Globalisation in China caught in sound

In China too I came across aspects of ‘the hidden city’. For my sound research project ‘Time Lapse China 1986-2015, I went back to the places I recorded during my first visit some 29 years earlier. This time I used a special, three-dimensional recording technique to capture the sounds of these Chinese cities which have experienced massive and exponential growth in a very short time.

Again I found myself standing on a curb in Chengdu, a city with a population of 100,000 in 1986, now a metropole and home to millions. I returned to the same main street, close to Central Square, with its towering statue of Mao. I could hear the immense white noise of the city produced by low-frequency combustion motors in the massive flow of traffic, the uniform sound of globalisation.

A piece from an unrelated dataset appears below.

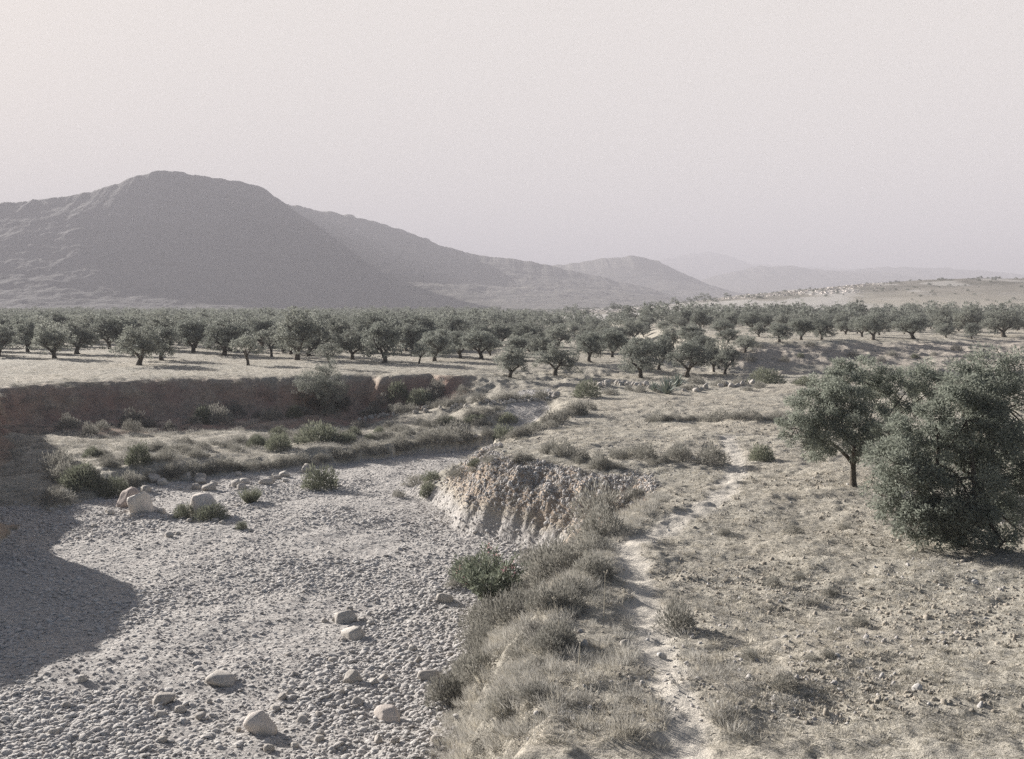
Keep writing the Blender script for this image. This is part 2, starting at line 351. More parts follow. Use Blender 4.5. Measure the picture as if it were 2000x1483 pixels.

Gone is the complete upper layer of bike bells all ringing at the same time, lost in time, tucked away in the subconscious memories of millions of Chinese over 30. That is how fast things have changed. Listening to Chengdu in 1986 now is like being transported back in time.

At the same time I discovered something else, another hidden aspect of urban China. The fact that many cars were electric, just like most of the motor cycles and scooters which, no matter their age, had to be adapted by law, only became evident in the silent side-streets of the city. There I could hear tyres traversing asphalt, conversations between a driver and his pillion passenger, the screeching of brakes. Suddenly, street life in all its variations sounded clear, as if ‘holes’ were appearing in the traffic noise.

So what will lie hidden in the sound of urban China in the near future? A busy zooming of drones and helicopters over streets crowded with e-traffic? I can’t wait to go back and listen to the changes and record them in 3D sound.